[START OF Material]

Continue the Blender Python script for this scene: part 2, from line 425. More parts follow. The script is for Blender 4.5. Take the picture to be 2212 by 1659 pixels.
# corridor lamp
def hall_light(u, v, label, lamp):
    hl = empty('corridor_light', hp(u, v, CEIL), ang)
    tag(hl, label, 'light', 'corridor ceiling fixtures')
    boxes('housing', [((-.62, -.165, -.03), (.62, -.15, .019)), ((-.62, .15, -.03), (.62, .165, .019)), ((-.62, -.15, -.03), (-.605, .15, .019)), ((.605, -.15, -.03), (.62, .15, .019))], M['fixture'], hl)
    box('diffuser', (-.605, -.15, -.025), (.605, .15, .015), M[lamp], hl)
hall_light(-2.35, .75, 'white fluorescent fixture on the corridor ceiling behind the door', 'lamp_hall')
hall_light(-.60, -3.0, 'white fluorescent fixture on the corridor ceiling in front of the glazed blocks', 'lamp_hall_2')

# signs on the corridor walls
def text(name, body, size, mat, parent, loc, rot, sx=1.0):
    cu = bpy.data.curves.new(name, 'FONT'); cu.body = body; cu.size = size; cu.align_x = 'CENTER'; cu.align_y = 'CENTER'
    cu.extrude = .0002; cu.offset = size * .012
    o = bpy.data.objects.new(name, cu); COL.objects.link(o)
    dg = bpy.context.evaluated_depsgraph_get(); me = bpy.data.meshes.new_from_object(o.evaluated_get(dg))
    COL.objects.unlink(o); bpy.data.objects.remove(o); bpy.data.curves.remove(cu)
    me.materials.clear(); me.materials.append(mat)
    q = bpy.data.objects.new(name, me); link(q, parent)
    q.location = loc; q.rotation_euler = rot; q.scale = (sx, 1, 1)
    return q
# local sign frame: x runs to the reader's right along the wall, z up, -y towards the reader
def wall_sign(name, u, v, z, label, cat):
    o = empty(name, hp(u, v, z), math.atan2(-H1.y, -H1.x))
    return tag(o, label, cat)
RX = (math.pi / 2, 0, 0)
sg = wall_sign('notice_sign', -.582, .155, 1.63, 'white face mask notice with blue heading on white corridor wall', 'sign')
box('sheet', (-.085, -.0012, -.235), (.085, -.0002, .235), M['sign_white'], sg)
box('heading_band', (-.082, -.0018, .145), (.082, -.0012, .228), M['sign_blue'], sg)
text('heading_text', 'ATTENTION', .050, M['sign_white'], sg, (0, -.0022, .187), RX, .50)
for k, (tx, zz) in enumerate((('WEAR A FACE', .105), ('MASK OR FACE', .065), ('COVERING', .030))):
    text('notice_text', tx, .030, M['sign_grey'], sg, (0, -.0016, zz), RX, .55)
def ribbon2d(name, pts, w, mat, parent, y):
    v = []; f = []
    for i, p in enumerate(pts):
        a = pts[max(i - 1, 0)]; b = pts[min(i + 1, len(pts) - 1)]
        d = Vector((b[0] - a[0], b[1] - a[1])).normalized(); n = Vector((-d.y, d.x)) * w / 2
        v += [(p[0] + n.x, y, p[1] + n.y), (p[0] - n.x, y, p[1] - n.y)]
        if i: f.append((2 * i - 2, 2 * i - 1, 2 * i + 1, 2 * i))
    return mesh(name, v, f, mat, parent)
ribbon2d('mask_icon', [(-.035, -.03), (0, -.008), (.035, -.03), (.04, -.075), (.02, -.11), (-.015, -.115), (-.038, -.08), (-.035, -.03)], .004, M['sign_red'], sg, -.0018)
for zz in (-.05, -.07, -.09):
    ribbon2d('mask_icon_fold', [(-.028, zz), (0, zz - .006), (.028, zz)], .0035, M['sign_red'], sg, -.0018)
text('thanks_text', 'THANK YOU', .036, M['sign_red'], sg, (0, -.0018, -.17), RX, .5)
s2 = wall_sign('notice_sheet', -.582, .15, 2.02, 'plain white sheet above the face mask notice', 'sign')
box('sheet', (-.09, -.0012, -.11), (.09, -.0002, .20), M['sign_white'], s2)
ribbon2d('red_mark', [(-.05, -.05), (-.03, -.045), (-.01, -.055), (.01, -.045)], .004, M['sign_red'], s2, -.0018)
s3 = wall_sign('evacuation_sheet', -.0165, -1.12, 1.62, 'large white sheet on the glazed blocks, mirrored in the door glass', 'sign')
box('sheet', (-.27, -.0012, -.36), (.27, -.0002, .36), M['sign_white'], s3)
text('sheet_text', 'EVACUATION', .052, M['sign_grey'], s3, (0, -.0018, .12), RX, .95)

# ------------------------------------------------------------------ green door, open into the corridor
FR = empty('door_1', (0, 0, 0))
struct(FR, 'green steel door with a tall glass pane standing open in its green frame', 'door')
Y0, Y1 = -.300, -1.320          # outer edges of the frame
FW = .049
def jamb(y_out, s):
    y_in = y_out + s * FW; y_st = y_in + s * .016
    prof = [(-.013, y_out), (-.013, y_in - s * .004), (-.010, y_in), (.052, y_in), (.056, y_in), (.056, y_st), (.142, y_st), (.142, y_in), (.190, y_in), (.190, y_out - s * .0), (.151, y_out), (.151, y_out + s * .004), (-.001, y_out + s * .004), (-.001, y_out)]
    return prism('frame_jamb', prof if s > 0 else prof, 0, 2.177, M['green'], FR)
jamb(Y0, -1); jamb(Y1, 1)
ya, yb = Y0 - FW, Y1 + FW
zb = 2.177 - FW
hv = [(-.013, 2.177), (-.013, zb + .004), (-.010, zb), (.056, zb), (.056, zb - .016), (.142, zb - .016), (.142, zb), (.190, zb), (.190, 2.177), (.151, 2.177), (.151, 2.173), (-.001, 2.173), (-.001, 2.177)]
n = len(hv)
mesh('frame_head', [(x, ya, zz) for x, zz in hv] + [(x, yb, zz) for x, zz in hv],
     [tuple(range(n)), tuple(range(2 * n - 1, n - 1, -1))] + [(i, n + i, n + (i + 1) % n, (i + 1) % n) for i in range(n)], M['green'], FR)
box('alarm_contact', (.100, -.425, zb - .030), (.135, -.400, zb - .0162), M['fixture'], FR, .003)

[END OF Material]

Exercise prompt —
Write down every line of the data exactly as it appears above.

Solution to the exercise —
Continue the Blender Python script for this scene: part 2, from line 425. More parts follow. The script is for Blender 4.5. Take the picture to be 2212 by 1659 pixels.
# corridor lamp
def hall_light(u, v, label, lamp):
    hl = empty('corridor_light', hp(u, v, CEIL), ang)
    tag(hl, label, 'light', 'corridor ceiling fixtures')
    boxes('housing', [((-.62, -.165, -.03), (.62, -.15, .019)), ((-.62, .15, -.03), (.62, .165, .019)), ((-.62, -.15, -.03), (-.605, .15, .019)), ((.605, -.15, -.03), (.62, .15, .019))], M['fixture'], hl)
    box('diffuser', (-.605, -.15, -.025), (.605, .15, .015), M[lamp], hl)
hall_light(-2.35, .75, 'white fluorescent fixture on the corridor ceiling behind the door', 'lamp_hall')
hall_light(-.60, -3.0, 'white fluorescent fixture on the corridor ceiling in front of the glazed blocks', 'lamp_hall_2')

# signs on the corridor walls
def text(name, body, size, mat, parent, loc, rot, sx=1.0):
    cu = bpy.data.curves.new(name, 'FONT'); cu.body = body; cu.size = size; cu.align_x = 'CENTER'; cu.align_y = 'CENTER'
    cu.extrude = .0002; cu.offset = size * .012
    o = bpy.data.objects.new(name, cu); COL.objects.link(o)
    dg = bpy.context.evaluated_depsgraph_get(); me = bpy.data.meshes.new_from_object(o.evaluated_get(dg))
    COL.objects.unlink(o); bpy.data.objects.remove(o); bpy.data.curves.remove(cu)
    me.materials.clear(); me.materials.append(mat)
    q = bpy.data.objects.new(name, me); link(q, parent)
    q.location = loc; q.rotation_euler = rot; q.scale = (sx, 1, 1)
    return q
# local sign frame: x runs to the reader's right along the wall, z up, -y towards the reader
def wall_sign(name, u, v, z, label, cat):
    o = empty(name, hp(u, v, z), math.atan2(-H1.y, -H1.x))
    return tag(o, label, cat)
RX = (math.pi / 2, 0, 0)
sg = wall_sign('notice_sign', -.582, .155, 1.63, 'white face mask notice with blue heading on white corridor wall', 'sign')
box('sheet', (-.085, -.0012, -.235), (.085, -.0002, .235), M['sign_white'], sg)
box('heading_band', (-.082, -.0018, .145), (.082, -.0012, .228), M['sign_blue'], sg)
text('heading_text', 'ATTENTION', .050, M['sign_white'], sg, (0, -.0022, .187), RX, .50)
for k, (tx, zz) in enumerate((('WEAR A FACE', .105), ('MASK OR FACE', .065), ('COVERING', .030))):
    text('notice_text', tx, .030, M['sign_grey'], sg, (0, -.0016, zz), RX, .55)
def ribbon2d(name, pts, w, mat, parent, y):
    v = []; f = []
    for i, p in enumerate(pts):
        a = pts[max(i - 1, 0)]; b = pts[min(i + 1, len(pts) - 1)]
        d = Vector((b[0] - a[0], b[1] - a[1])).normalized(); n = Vector((-d.y, d.x)) * w / 2
        v += [(p[0] + n.x, y, p[1] + n.y), (p[0] - n.x, y, p[1] - n.y)]
        if i: f.append((2 * i - 2, 2 * i - 1, 2 * i + 1, 2 * i))
    return mesh(name, v, f, mat, parent)
ribbon2d('mask_icon', [(-.035, -.03), (0, -.008), (.035, -.03), (.04, -.075), (.02, -.11), (-.015, -.115), (-.038, -.08), (-.035, -.03)], .004, M['sign_red'], sg, -.0018)
for zz in (-.05, -.07, -.09):
    ribbon2d('mask_icon_fold', [(-.028, zz), (0, zz - .006), (.028, zz)], .0035, M['sign_red'], sg, -.0018)
text('thanks_text', 'THANK YOU', .036, M['sign_red'], sg, (0, -.0018, -.17), RX, .5)
s2 = wall_sign('notice_sheet', -.582, .15, 2.02, 'plain white sheet above the face mask notice', 'sign')
box('sheet', (-.09, -.0012, -.11), (.09, -.0002, .20), M['sign_white'], s2)
ribbon2d('red_mark', [(-.05, -.05), (-.03, -.045), (-.01, -.055), (.01, -.045)], .004, M['sign_red'], s2, -.0018)
s3 = wall_sign('evacuation_sheet', -.0165, -1.12, 1.62, 'large white sheet on the glazed blocks, mirrored in the door glass', 'sign')
box('sheet', (-.27, -.0012, -.36), (.27, -.0002, .36), M['sign_white'], s3)
text('sheet_text', 'EVACUATION', .052, M['sign_grey'], s3, (0, -.0018, .12), RX, .95)

# ------------------------------------------------------------------ green door, open into the corridor
FR = empty('door_1', (0, 0, 0))
struct(FR, 'green steel door with a tall glass pane standing open in its green frame', 'door')
Y0, Y1 = -.300, -1.320          # outer edges of the frame
FW = .049
def jamb(y_out, s):
    y_in = y_out + s * FW; y_st = y_in + s * .016
    prof = [(-.013, y_out), (-.013, y_in - s * .004), (-.010, y_in), (.052, y_in), (.056, y_in), (.056, y_st), (.142, y_st), (.142, y_in), (.190, y_in), (.190, y_out - s * .0), (.151, y_out), (.151, y_out + s * .004), (-.001, y_out + s * .004), (-.001, y_out)]
    return prism('frame_jamb', prof if s > 0 else prof, 0, 2.177, M['green'], FR)
jamb(Y0, -1); jamb(Y1, 1)
ya, yb = Y0 - FW, Y1 + FW
zb = 2.177 - FW
hv = [(-.013, 2.177), (-.013, zb + .004), (-.010, zb), (.056, zb), (.056, zb - .016), (.142, zb - .016), (.142, zb), (.190, zb), (.190, 2.177), (.151, 2.177), (.151, 2.173), (-.001, 2.173), (-.001, 2.177)]
n = len(hv)
mesh('frame_head', [(x, ya, zz) for x, zz in hv] + [(x, yb, zz) for x, zz in hv],
     [tuple(range(n)), tuple(range(2 * n - 1, n - 1, -1))] + [(i, n + i, n + (i + 1) % n, (i + 1) % n) for i in range(n)], M['green'], FR)
box('alarm_contact', (.100, -.425, zb - .030), (.135, -.400, zb - .0162), M['fixture'], FR, .003)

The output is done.